By Sujata Rao
LONDON, May 7 (Reuters) - Investors dumped emerging stocks and bonds on Thursday, as German and U.S. bond yields hit multi-week highs, pushing equity indexes down 1-2 percent and fuelling heavy currency losses.
As outflows gathered pace from emerging assets, options markets showed implied volatility - a gauge of expected exchange rate swings - spiking to multi-month highs on currencies ranging from the Korean won to Polish zloty.
MSCI's main emerging equity index lost 1.4 percent, touching a one-month low, while Asian shares excluding Japan lost 1.6 percent, led by a 2.75 percent rout on Chinese stocks. India, one of the best equity performers in the past year, suffered its biggest daily fund outflow in more than a year on Wednesday
In emerging Europe too, most bourses lost ground, with Russia, so far supported by an oil price rally, also falling more than 1 percent.
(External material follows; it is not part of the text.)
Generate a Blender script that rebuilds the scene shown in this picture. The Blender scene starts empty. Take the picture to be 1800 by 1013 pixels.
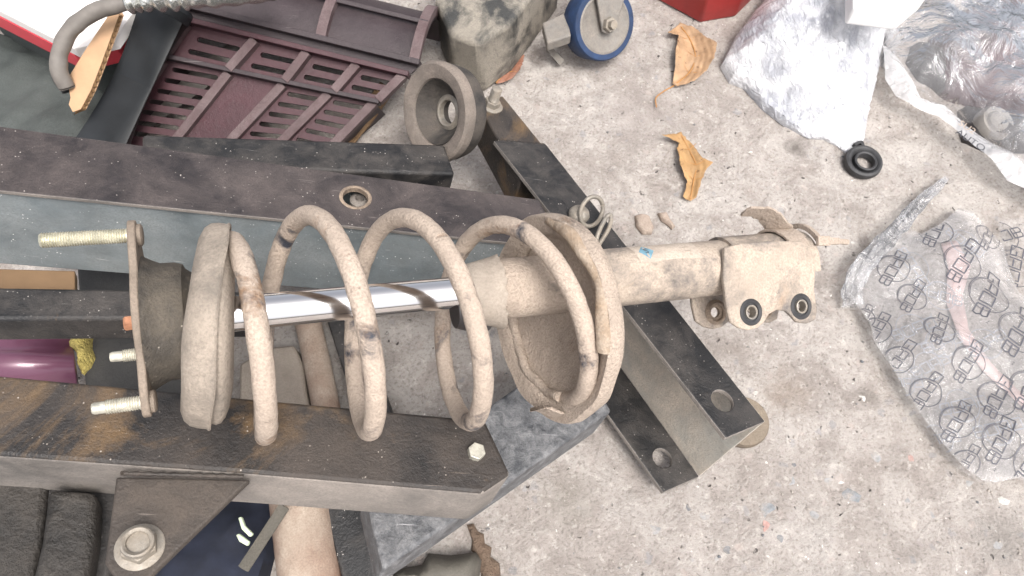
import bpy, bmesh, math, random
import numpy as np
from mathutils import Vector, Matrix, noise
from mathutils.geometry import delaunay_2d_cdt
random.seed(7)
R = math.radians
scene = bpy.context.scene
COL = scene.collection

# ---------------------------------------------------------------- camera
W_PX, H_PX, FPX = 1800.0, 1013.0, 1250.0
PITCH, CAM_H = R(24), 0.70
cam_d = bpy.data.cameras.new('camera')
cam_d.sensor_width = 36.0
cam_d.lens = 36.0 * FPX / W_PX
cam_d.clip_start = 0.01
cam_d.clip_end = 100.0
cam = bpy.data.objects.new('camera', cam_d)
cam.location = (0, 0, CAM_H)
cam.rotation_euler = (PITCH, 0, 0)
COL.objects.link(cam)
scene.camera = cam
cam_d.dof.use_dof = True
cam_d.dof.focus_distance = 0.50
cam_d.dof.aperture_fstop = 26.0

# ---------------------------------------------------------------- light
SUN_EL, SUN_AZ = R(66), R(142)          # azimuth clockwise from +Y
world = bpy.data.worlds.new('World')
scene.world = world
world.use_nodes = True
wn = world.node_tree
bg = wn.nodes['Background']
sky = wn.nodes.new('ShaderNodeTexSky')
sky.sky_type = 'NISHITA'
sky.sun_disc = False
sky.sun_elevation = SUN_EL
sky.sun_rotation = SUN_AZ
sky.dust_density = 6.0
sky.air_density = 0.6
sky.ozone_density = 0.3
hsv = wn.nodes.new('ShaderNodeHueSaturation')      # thin overcast: the blue is washed out evenly
hsv.inputs['Saturation'].default_value = 0.35
wn.links.new(sky.outputs[0], hsv.inputs['Color'])
wn.links.new(hsv.outputs[0], bg.inputs[0])
bg.inputs[1].default_value = 0.15
sun_d = bpy.data.lights.new('sun', 'SUN')
sun_d.energy = 1.25
sun_d.angle = R(22)
sun_d.color = (1.0, 0.965, 0.92)
sun = bpy.data.objects.new('sun', sun_d)
sdir = Vector((math.sin(SUN_AZ) * math.cos(SUN_EL), math.cos(SUN_AZ) * math.cos(SUN_EL), math.sin(SUN_EL)))
sun.rotation_euler = (-sdir).to_track_quat('-Z', 'Y').to_euler()
sun.location = sdir * 5
COL.objects.link(sun)
vs = scene.view_settings
vs.view_transform = 'Standard'
vs.look = 'None'
vs.exposure = 0.90
vs.gamma = 1.0
vs.use_curve_mapping = False

# ---------------------------------------------------------------- geometry helpers
CAM = Vector((0, 0, CAM_H))
REF_H = 0.58                 # the ground clutter is laid out for this eye height, then scaled as a whole
KG = CAM_H / REF_H
SCL = 1.0


def use_scale(ground_scale):
    global SCL, CAM
    SCL = KG if ground_scale else 1.0
    CAM = Vector((0, 0, REF_H if ground_scale else CAM_H))

RM = Matrix.Rotation(PITCH, 3, 'X')


def camvec(px, py):
    return Vector(((px - W_PX / 2) / FPX, -(py - H_PX / 2) / FPX, -1.0))


def ray(px, py):
    return RM @ camvec(px, py)


def G(px, py, z=0.0):
    d = ray(px, py)
    return CAM + d * ((z - CAM.z) / d.z)


def onplane(px, py, p0, n):
    d = ray(px, py)
    return CAM + d * ((p0 - CAM).dot(n) / d.dot(n))


# strut axes
SDIR_C = Vector((2.6, 0.248, -1.0)).normalized()
S_P0C = camvec(640, 530) * 0.45
EX = (RM @ SDIR_C).normalized()
S_P0 = CAM + RM @ S_P0C
tc = CAM - S_P0
EZ = (tc - EX * tc.dot(EX)).normalized()
EY = EZ.cross(EX).normalized()


def sx(px):
    """position along the strut axis that shows at image column px"""
    a = (px - W_PX / 2) / FPX
    d = SDIR_C
    # (X0 + t dx) = -a (Z0 + t dz)
    return -(S_P0C.x + a * S_P0C.z) / (d.x + a * d.z)


def sdepth(x):
    return -(S_P0C.z + x * SDIR_C.z)


def S(x, y, z):
    return S_P0 + EX * x + EY * y + EZ * z


# frame axes (tilted frame)
NF_C = -Vector(((489 - W_PX / 2) / FPX, -(1455 - H_PX / 2) / FPX, -1.0)).normalized()
NF = (RM @ NF_C).normalized()
F_P0 = S_P0 - NF * 0.083


def F(px, py, h=0.0):
    return onplane(px, py, F_P0 + NF * h, NF)


# ---------------------------------------------------------------- materials
MATS = {}


def new_mat(name):
    m = bpy.data.materials.new(name)
    m.use_nodes = True
    nt = m.node_tree
    nt.nodes.clear()
    out = nt.nodes.new('ShaderNodeOutputMaterial')
    b = nt.nodes.new('ShaderNodeBsdfPrincipled')
    nt.links.new(b.outputs[0], out.inputs[0])
    return m, nt, b, out


def coords(nt):
    tcn = nt.nodes.new('ShaderNodeTexCoord')
    oi = nt.nodes.new('ShaderNodeObjectInfo')
    mul = nt.nodes.new('ShaderNodeMath')
    mul.operation = 'MULTIPLY'
    mul.inputs[1].default_value = 7.3
    nt.links.new(oi.outputs['Random'], mul.inputs[0])
    add = nt.nodes.new('ShaderNodeVectorMath')
    nt.links.new(tcn.outputs['Object'], add.inputs[0])
    nt.links.new(mul.outputs[0], add.inputs[1])
    return add.outputs[0]


def nz(nt, vec, scale, detail=6, rough=0.6, dist=0.0):
    n = nt.nodes.new('ShaderNodeTexNoise')
    n.inputs['Scale'].default_value = scale
    n.inputs['Detail'].default_value = detail
    n.inputs['Roughness'].default_value = rough
    n.inputs['Distortion'].default_value = dist
    nt.links.new(vec, n.inputs['Vector'])
    return n.outputs['Fac']


def ramp(nt, fac, lo, hi, c0=(0, 0, 0, 1), c1=(1, 1, 1, 1)):
    r = nt.nodes.new('ShaderNodeValToRGB')
    r.color_ramp.elements[0].position = lo
    r.color_ramp.elements[1].position = hi
    r.color_ramp.elements[0].color = c0
    r.color_ramp.elements[1].color = c1
    nt.links.new(fac, r.inputs[0])
    return r.outputs[0]


def mix(nt, fac, a, b):
    m = nt.nodes.new('ShaderNodeMix')
    m.data_type = 'RGBA'
    if isinstance(fac, float):
        m.inputs[0].default_value = fac
    else:
        nt.links.new(fac, m.inputs[0])
    for i, v in ((6, a), (7, b)):
        if isinstance(v, tuple):
            m.inputs[i].default_value = (v + (1,))[:4]
        else:
            nt.links.new(v, m.inputs[i])
    return m.outputs[2]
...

"It is a bit of a bloodbath in equity markets. There are several things going on ... the rise in oil prices, inflation expectations. Bond yields globally, including in emerging markets, have gone up and equity markets have come off the boil," said Neil Shearing head of emerging markets research at Capital Economics.
"I think this could be a soft patch for markets, lasting a few weeks."
Bonds fell across the board, forcing Poland to cancel its weekly bond auction. Polish five-year yields at the highest since end-August 2014, a rise of more than 50 bps this month .
Hungarian five- and ten-year yields surged 13 and 22 bps respectively . Indian and South African yields jumped to multi-month highs.
"The developed market bond sell-off is undoubtedly hurting long emerging local bonds positions, especially with duration five-years or longer," Standard Bank said in a note.
The analysts said however that the unwinding of long dollar positions could help emerging currencies, noting that "those who avoided non-dollar assets for fear of continuing dollar strength will now look to EM for extra yield."
For now however, the outflows from bonds and stocks were pressuring emerging currencies, with the Indian rupee down 1 percent to nearly 20-month lows against the dollar while the rand and the lira fell 0.6 percent .
The zloty and forint also fell sharply against the rising euro though the regional safe haven the Czech crown firmed 0.15 percent ahead of a central bank meeting that should leave policy unchanged.
Currencies may face more pain ahead. One-month implied volatility, derived from options prices, was at the highest since December on the Indian rupee and picked up to five-week highs on the Korean won.